• _Brief_:
Look through the material and copy each line holding "this".
===== Excerpted records =====
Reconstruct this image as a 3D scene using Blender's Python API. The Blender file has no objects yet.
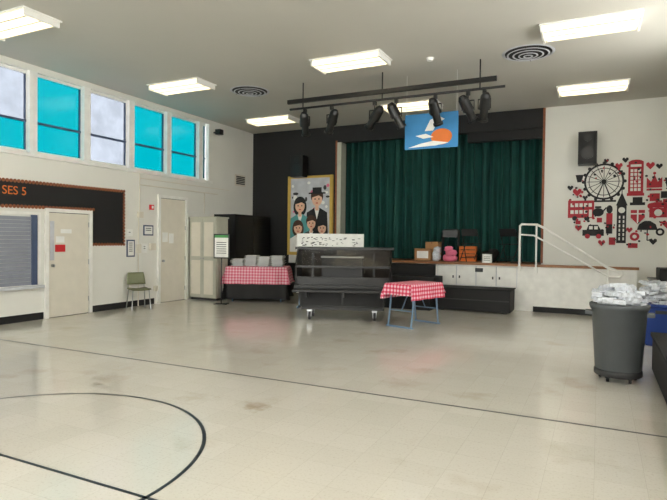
import bpy, bmesh, math, random
from mathutils import Matrix, Vector, noise
random.seed(7)
S=bpy.context.scene; COL=S.collection
R=math.radians
# ------------------------------------------------------------------ materials
def nm(name):
    m=bpy.data.materials.new(name); m.use_nodes=True
    nt=m.node_tree; b=nt.nodes['Principled BSDF']; return m,nt,b
def lin(c):
    return tuple(((v/255)/12.92 if v/255<=0.04045 else ((v/255+0.055)/1.055)**2.4) for v in c)+(1,)
def mat(name,rgb,rough=0.6,metal=0.0,var=0.06,scale=6.0,bump=0.0,bscale=40,emit=0,alpha=None):
    m,nt,b=nm(name); c=lin(rgb)
    tc=nt.nodes.new('ShaderNodeTexCoord')
    n=nt.nodes.new('ShaderNodeTexNoise'); n.inputs['Scale'].default_value=scale; n.inputs['Detail'].default_value=4
    nt.links.new(tc.outputs['Object'],n.inputs['Vector'])
    r=nt.nodes.new('ShaderNodeValToRGB')
    r.color_ramp.elements[0].position=0.3; r.color_ramp.elements[1].position=0.7
    r.color_ramp.elements[0].color=tuple(max(0,v*(1-var)) for v in c[:3])+(1,)
    r.color_ramp.elements[1].color=tuple(min(1,v*(1+var)) for v in c[:3])+(1,)
    nt.links.new(n.outputs['Fac'],r.inputs['Fac']); nt.links.new(r.outputs[0],b.inputs['Base Color'])
    b.inputs['Roughness'].default_value=rough; b.inputs['Metallic'].default_value=metal
    if bump:
        n2=nt.nodes.new('ShaderNodeTexNoise'); n2.inputs['Scale'].default_value=bscale; nt.links.new(tc.outputs['Object'],n2.inputs['Vector'])
        bp=nt.nodes.new('ShaderNodeBump'); bp.inputs['Strength'].default_value=bump; bp.inputs['Distance'].default_value=0.02
        nt.links.new(n2.outputs['Fac'],bp.inputs['Height']); nt.links.new(bp.outputs[0],b.inputs['Normal'])
    if emit:
        b.inputs['Emission Color'].default_value=c; b.inputs['Emission Strength'].default_value=emit
    return m
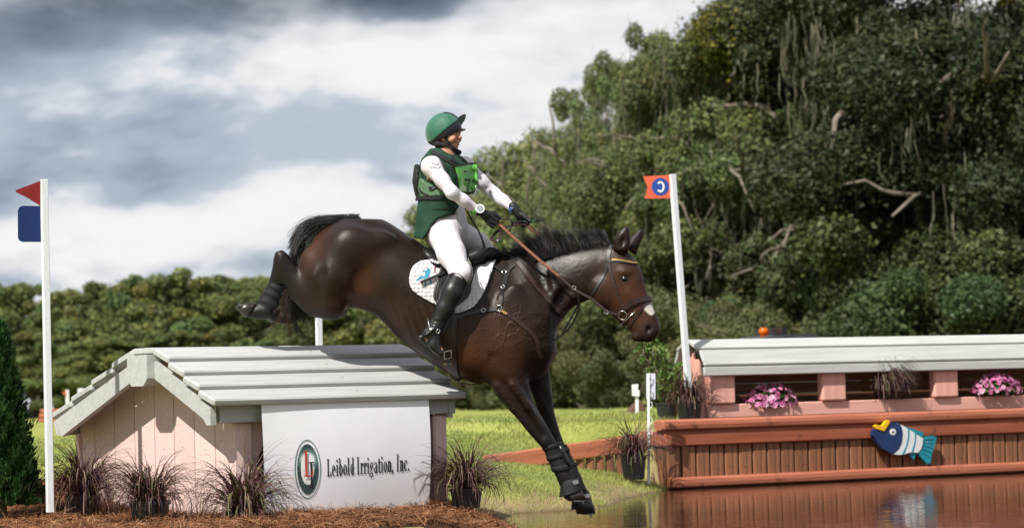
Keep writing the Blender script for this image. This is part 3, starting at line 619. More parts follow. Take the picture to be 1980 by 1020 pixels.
# nail heads, dark with rust: too small to pick apart singly
def nails(parent, pts, nrm_dir, r0=.0042):
    mb = MB(); nn = nrm(nrm_dir); a = nrm(np.cross(nn, [.13, .3, 1])); b = np.cross(nn, a); an = np.arange(7) * 2 * math.pi / 7
    for q in pts: q = np.asarray(q, float); V = [q + nn * .0015] + [q + (a * math.cos(t) + b * math.sin(t)) * r0 * rng.uniform(.8, 1.3) for t in an]; mb.add(V, [(0, 1 + i, 1 + (i + 1) % 7) for i in range(7)])
    o = mb.build('nail_heads', m_nail, parent, world=True); tag(o, kind='stuff'); return o
m_nail = mat('rusty_nail', (.05, .028, .018), rough=.8)
pts = []
for a, b in zip(vs_[:-1], vs_[1:]):
    c = (a + b) / 2
    for w in (.12, .42, min(roof_w_front(c), roof_w_back(c)) - .20): pts.append(hp(-.0012, c + rng.normal(0, .03), w + rng.normal(0, .02)))
nails(house, pts, -HE)
# ================================================================== plank retaining wall at the pond
m_red1 = mat('red_stained_log', (.44, .15, .085), (.34, .11, .06), scale=4, stretch=(.4, 6, 6), rough=.6, bump=.2, rand=.06, spots=(7, .64, .78, (.16, .06, .035)), spec=.3)
m_red2 = mat('red_stained_beam', (.34, .10, .052), (.26, .072, .037), scale=4, stretch=(.35, 7, 7), rough=.6, bump=.2, rand=.05, spots=(7, .66, .78, (.12, .04, .025)), spec=.3)
m_plank = mat('brown_stained_plank', (.27, .12, .062), (.14, .062, .034), scale=5, stretch=(.5, 7, 7), rough=.65, bump=.25, rand=.16, spots=(12, .66, .76, (.05, .03, .02)), spec=.25)
m_coral = mat('coral_pink_paint', (.76, .41, .345), (.68, .35, .29), scale=4, stretch=(.5, 5, 5), rough=.6, bump=.15, rand=.04, spots=(10, .70, .8, (.35, .17, .13)), spec=.35)
m_lgrey = mat('white_grey_paint', (.47, .475, .46), (.40, .405, .39), scale=4, stretch=(.4, 6, 6), rough=.6, bump=.12, rand=.05, spots=(9, .70, .8, (.30, .30, .28)), spec=.3)
def log(name, m, parent, p0, p1, w, h, n=14):
    """a rounded timber: flattened round profile swept from p0 to p1"""
    p0, p1 = np.asarray(p0, float), np.asarray(p1, float); ex = nrm(p1 - p0); ez = nrm(HZ - ex * ex[2]); ey = np.cross(ez, ex)
    L = np.linalg.norm(p1 - p0); mb = MB(); ring = []
    for i in range(n):
        a = 2 * math.pi * i / n; c_, s_ = math.cos(a), math.sin(a); ring.append((abs(c_) ** .6 * math.copysign(1, c_) * w / 2, abs(s_) ** .6 * math.copysign(1, s_) * h / 2))
    V = []; secs = [(-L / 2, .80), (-L / 2 + .02, 1.), (L / 2 - .02, 1.), (L / 2, .80)]
    for x, k in secs: V += [(x, a * k, b * k) for a, b in ring]
    F = [(s * n + i, s * n + (i + 1) % n, (s + 1) * n + (i + 1) % n, (s + 1) * n + i) for s in range(3) for i in range(n)]
    mb.add(V, F); mb.f.setdefault(n, []).append(np.array([list(range(n))[::-1], [3 * n + i for i in range(n)]]))
    return obj(name, mb.mesh(name, m), parent, frame((p0 + p1) / 2, ex, ey, ez))
def wallu(px, y=890): return float((Pplane(px, y, W0, WG) - W0) @ WE)
wall = thing('plank_wall', 'red stained plank retaining wall standing at the edge of the pond', 'retaining wall', M=frame(np.array([W0[0], W0[1], ZW]), WE, WG, HZ))
UE = 5.6
log('base_log', m_red1, wall, wp(-.01, -.045, .005), wp(UE, -.045, .005), .13, .10)
u = .0; k = 0
while u < UE - .1:
    w_ = .150 + .004 * math.sin(k * 2.3)
    board('plank', m_plank, wall, wp(u + w_ / 2, .02 + .003 * math.sin(k * 5.1), -.12), wp(u + w_ / 2, .02 + .003 * math.sin(k * 5.1), .345), WE, w_ - .010, .035, .006); u += w_ + .006; k += 1
for v in (.10, .22): board('plank', m_plank, wall, wp(.0, v, -.12), wp(.0, v, .345), WG, .10, .035, .006)
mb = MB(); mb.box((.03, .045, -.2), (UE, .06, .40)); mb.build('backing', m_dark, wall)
board('beam', m_red2, wall, wp(-.035, -.005, .408), wp(UE, -.005, .408), HZ, .140, .06, .010)
board('beam', m_red2, wall, wp(-.02, .028, .408), wp(-.02, .40, .408), HZ, .138, .05, .008)
log('cap_log', m_red1, wall, wp(-.075, .02, .528), wp(UE, .02, .528), .17, .105)
# low wing of the wall running down to the left
wing = thing('low_wing_wall', 'low red timber wing sloping down the bank to the left of the plank wall', 'retaining wall', loc=tuple(P(1100, 880, 24.3)))
a0, a1 = P(1262, 851, 24.46), P(936, 897, 23.9)
board('beam', m_red1, wing, a0, a1, HZ, .155, .06, .012)
for i in range(17):
    t_ = .03 + i * .058; q = a0 * (1 - t_) + a1 * t_ + np.array([0, .01, 0]); board('plank', m_plank, wing, q + HZ * -.08, q + HZ * -.40, CR, .084, .03, .004)
# ================================================================== roofed planter jump on the bank
PF0 = P(1369, 808.5, 24.95)
def pp(u, v, w): return PF0 + WE * u + WG * v + HZ * w
def plu(px, y=760): return float((Pplane(px, y, PF0, WG) - PF0) @ WE)
pj = thing('planter_jump', 'long coral pink planter jump with a pale plank roof and flowers in its openings', 'jump', M=frame(PF0, WE, WG, HZ))
UP = 4.9
board('front_rail', m_coral, pj, pp(.0, .02, .065), pp(UP, .02, .065), HZ, .128, .05, .008)
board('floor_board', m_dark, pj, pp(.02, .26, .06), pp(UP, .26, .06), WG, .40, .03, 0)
for v_ in (.10, .20, .30, .40): board('end_plank', m_coral, pj, pp(.03, v_, -.03), pp(.03, v_, (.42, .56, .62, .52)[int(v_ * 10) - 1]), WG, .094, .03, .005)
for i in range(4): board('back_plank', m_plank, pj, pp(.05, .45, .06 + .105 * i), pp(UP, .45, .06 + .105 * i), HZ, .098, .025, .005)
for a, b in ((1374, 1418), (1586, 1632), (1802.5, 1849), (2025, 2075)):
    ua, ub = plu(a), plu(b); board('post', m_coral, pj, pp((ua + ub) / 2, .005, .131), pp((ua + ub) / 2, .005, .405), WE, ub - ua, .10, .016)
board('post', m_coral, pj, pp(-.005, .07, .0), pp(-.005, .07, .41), WE, .09, .06, .008)
prof = [(-.085, .395), (-.075, .482), (-.070, .492), (.02, .640), (.03, .650), (.20, .735), (.215, .735), (.385, .650), (.395, .64), (.475, .49)]
for (a, b), lift in (((0, 1), .0), ((2, 3), 0), ((4, 5), 0), ((6, 7), 0), ((8, 9), 0)):
    p_, q_ = np.array(prof[a]), np.array(prof[b]); c = (p_ + q_) / 2; wd = WG * (q_ - p_)[0] + HZ * (q_ - p_)[1]
    board('roof_board', m_lgrey, pj, pp(-.085 + .01 * (a % 3), c[0], c[1]), pp(UP + .05, c[0], c[1]), wd, np.linalg.norm(q_ - p_) - .003, .035, .007)

pts = []; u = .0; k = 0
while u < UE - .1:
    w_ = .150 + .004 * math.sin(k * 2.3); c = u + w_ / 2
    for z_ in (.29, .12): pts += [wp(c + rng.normal(0, .012), .02 + .003 * math.sin(k * 5.1) - .0192, z_ + rng.normal(0, .008))]
    u += w_ + .006; k += 1
nails(wall, pts, -WG, .006)
# ================================================================== flags, posts, fish, plants, things across the field
m_white = mat('white_plastic', (.78, .78, .79), (.72, .72, .73), scale=6, rough=.4, spec=.45)
m_wpaint = mat('white_painted_post', (.70, .73, .78), (.64, .67, .72), scale=5, stretch=(4, 4, .6), rough=.5, bump=.08, spec=.4)
m_redflag = mat('red_flag_plastic', (.22, .012, .016), (.18, .010, .013), scale=4, rough=.4); m_blueflag = mat('blue_flag_plastic', (.004, .022, .12), (.003, .018, .10), scale=4, rough=.35)
m_orange = mat('orange_flag_plastic', (.70, .13, .06), (.62, .11, .05), scale=4, rough=.45); m_blue2 = mat('blue_print', (.02, .07, .35), rough=.45)
def post(name, parent, p0, p1, s, m):
    p0, p1 = np.asarray(p0, float), np.asarray(p1, float); return board(name, m, parent, p0, p1, nrm(np.array([.9, .45, 0])), s, s, .003)
def facing(o): # frame for a flat piece standing about square to the camera: x right, y away, z up
    return frame(o, CR, CF, CU)
def plate(name, parent, poly, o, th, m, off=0., yaw=0.):
    """polygon in metres (x right, z up) standing at o, th thick"""
    M = facing(o) @ Matrix.Rotation(yaw, 4, 'Z'); mb = MB(); mb.prism(poly, off, off + th, lambda a, b, d: (a, d, b)); return obj(name, mb.mesh(name, m), parent, M)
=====
• _Output of the task_:
Reconstruct this image as a 3D scene using Blender's Python API. The Blender file has no objects yet.
Keep writing the Blender script for this image. This is part 3, starting at line 619. More parts follow. Take the picture to be 1980 by 1020 pixels.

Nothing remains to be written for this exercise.